There's a strange painting in the second-floor corridor — a seascape where the waves look vaguely aggressive, like the artist had a personal grudge against the ocean. I walked past it four times and studied it each time. Nobody else seemed to notice it. The corridors themselves are long and carpeted and slightly maze-like, the kind of layout that happens when a Victorian building gets renovated in stages over 130 years. You will take one wrong turn on your first night. Accept this.

The bar downstairs, Waterhouse, serves decent cocktails and has leather armchairs positioned to face the windows. On a Friday evening it fills up with locals as much as guests, which tells you something. A gin and tonic runs about $16. The staff are friendly in a way that feels Brighton-specific — relaxed, a little irreverent, happy to recommend the curry house around the corner over the hotel restaurant.

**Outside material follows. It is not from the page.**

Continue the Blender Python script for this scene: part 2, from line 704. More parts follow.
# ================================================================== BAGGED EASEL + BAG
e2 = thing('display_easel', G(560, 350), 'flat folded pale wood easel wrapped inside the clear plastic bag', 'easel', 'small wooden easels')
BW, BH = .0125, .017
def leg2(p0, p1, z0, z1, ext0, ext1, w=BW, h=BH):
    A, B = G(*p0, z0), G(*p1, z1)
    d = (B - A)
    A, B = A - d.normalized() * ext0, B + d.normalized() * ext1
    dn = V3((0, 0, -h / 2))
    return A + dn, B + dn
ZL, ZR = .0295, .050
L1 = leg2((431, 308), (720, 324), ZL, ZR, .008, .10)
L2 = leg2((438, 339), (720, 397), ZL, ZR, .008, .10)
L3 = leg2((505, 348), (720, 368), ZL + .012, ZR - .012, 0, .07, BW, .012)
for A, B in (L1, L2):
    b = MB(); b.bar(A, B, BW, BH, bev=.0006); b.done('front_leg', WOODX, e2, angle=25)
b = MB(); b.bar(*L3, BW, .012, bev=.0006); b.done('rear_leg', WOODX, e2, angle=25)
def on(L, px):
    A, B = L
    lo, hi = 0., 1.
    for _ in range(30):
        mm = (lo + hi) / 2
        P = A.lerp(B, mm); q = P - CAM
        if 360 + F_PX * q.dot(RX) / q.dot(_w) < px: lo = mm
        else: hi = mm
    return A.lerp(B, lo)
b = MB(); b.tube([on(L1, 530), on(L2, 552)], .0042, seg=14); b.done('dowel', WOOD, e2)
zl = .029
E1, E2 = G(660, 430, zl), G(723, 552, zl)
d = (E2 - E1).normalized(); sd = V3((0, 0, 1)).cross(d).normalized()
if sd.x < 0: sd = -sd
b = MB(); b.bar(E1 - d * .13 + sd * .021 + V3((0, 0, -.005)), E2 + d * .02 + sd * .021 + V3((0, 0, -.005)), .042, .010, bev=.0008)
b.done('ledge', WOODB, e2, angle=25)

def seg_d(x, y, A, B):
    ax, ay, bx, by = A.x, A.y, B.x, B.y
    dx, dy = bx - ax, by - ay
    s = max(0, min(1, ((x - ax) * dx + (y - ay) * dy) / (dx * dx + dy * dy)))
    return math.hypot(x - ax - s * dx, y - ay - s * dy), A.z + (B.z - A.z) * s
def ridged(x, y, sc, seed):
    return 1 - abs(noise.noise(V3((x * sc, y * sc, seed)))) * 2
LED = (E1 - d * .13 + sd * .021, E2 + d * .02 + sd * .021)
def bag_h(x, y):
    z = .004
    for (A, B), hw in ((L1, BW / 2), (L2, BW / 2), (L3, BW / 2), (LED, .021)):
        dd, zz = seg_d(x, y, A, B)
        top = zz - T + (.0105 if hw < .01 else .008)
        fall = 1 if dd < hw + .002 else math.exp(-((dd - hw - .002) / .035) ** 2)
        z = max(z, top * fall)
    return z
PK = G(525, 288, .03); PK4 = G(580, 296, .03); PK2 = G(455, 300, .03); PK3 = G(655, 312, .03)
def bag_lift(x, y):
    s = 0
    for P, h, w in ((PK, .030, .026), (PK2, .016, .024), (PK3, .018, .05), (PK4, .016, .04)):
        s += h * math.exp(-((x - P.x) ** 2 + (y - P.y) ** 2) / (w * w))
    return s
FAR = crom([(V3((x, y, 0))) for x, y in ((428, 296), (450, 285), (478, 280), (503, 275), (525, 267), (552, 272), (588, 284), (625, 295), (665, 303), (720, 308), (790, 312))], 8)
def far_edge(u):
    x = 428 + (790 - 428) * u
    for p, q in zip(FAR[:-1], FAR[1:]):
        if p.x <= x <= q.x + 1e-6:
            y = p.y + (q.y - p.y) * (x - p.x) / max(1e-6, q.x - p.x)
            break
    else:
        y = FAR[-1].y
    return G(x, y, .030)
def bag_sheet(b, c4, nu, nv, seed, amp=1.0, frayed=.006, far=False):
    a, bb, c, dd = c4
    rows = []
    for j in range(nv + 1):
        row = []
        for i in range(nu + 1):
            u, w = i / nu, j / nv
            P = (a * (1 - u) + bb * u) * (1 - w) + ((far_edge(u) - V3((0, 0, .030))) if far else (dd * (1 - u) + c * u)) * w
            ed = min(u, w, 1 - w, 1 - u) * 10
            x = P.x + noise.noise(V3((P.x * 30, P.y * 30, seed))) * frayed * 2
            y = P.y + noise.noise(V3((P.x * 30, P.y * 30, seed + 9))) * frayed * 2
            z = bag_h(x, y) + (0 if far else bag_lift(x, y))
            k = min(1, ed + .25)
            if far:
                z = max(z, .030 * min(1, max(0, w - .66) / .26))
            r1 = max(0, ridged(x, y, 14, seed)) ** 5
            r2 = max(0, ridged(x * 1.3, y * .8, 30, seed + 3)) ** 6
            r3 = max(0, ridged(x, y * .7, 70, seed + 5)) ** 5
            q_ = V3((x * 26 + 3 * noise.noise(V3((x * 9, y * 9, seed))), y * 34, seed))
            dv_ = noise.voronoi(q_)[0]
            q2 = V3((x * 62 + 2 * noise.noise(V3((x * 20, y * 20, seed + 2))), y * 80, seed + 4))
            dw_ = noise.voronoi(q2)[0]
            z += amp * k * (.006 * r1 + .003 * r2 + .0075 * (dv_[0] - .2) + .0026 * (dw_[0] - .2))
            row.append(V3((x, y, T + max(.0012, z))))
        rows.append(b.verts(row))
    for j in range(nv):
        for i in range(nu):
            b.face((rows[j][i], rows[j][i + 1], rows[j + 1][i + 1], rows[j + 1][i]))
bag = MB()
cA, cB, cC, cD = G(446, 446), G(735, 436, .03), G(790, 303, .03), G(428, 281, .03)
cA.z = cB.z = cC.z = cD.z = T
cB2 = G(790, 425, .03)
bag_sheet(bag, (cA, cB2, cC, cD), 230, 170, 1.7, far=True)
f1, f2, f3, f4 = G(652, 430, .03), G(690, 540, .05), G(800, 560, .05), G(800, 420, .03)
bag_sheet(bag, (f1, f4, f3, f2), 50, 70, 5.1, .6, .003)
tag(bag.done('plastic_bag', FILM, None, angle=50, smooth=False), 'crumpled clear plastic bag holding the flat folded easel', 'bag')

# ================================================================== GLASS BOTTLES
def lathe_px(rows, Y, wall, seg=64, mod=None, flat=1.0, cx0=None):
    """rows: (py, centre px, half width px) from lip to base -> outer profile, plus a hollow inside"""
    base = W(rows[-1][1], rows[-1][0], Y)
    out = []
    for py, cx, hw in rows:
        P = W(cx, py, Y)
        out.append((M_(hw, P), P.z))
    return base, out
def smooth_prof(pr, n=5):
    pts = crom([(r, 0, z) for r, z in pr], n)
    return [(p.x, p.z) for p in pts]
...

Walking out into the morning

Checkout is unremarkable. The seafront at 9 AM is a different animal than the seafront at check-in. Joggers, dog walkers, a couple of swimmers emerging from the water in wetsuits looking simultaneously miserable and triumphant. The trumpet player is back, or maybe he never left. The pebble beach catches the morning light and goes from grey to something close to silver. You notice the i360 observation tower down the road, which you'd somehow ignored entirely the day before — it looks like a flying saucer on a stick, and it's exactly as absurd as it sounds.

The 12A bus to the station leaves from the stop outside every twelve minutes. Or walk. Uphill this time, back through the Lanes, past the doughnut stand again. If you have twenty minutes, stop at Snooper's Paradise on Kensington Gardens — a junk shop the size of a warehouse where you can buy a Victorian dental instrument or a 1970s disco ball, depending on your needs.

A sea-view double starts around $176 on weeknights, climbing toward $271 on summer weekends. What that buys you isn't a remarkable room — it's a remarkable address. The sound of the Channel at night, the Lanes around the corner, the whole messy, breezy, slightly eccentric seafront life of Brighton starting the moment you step outside.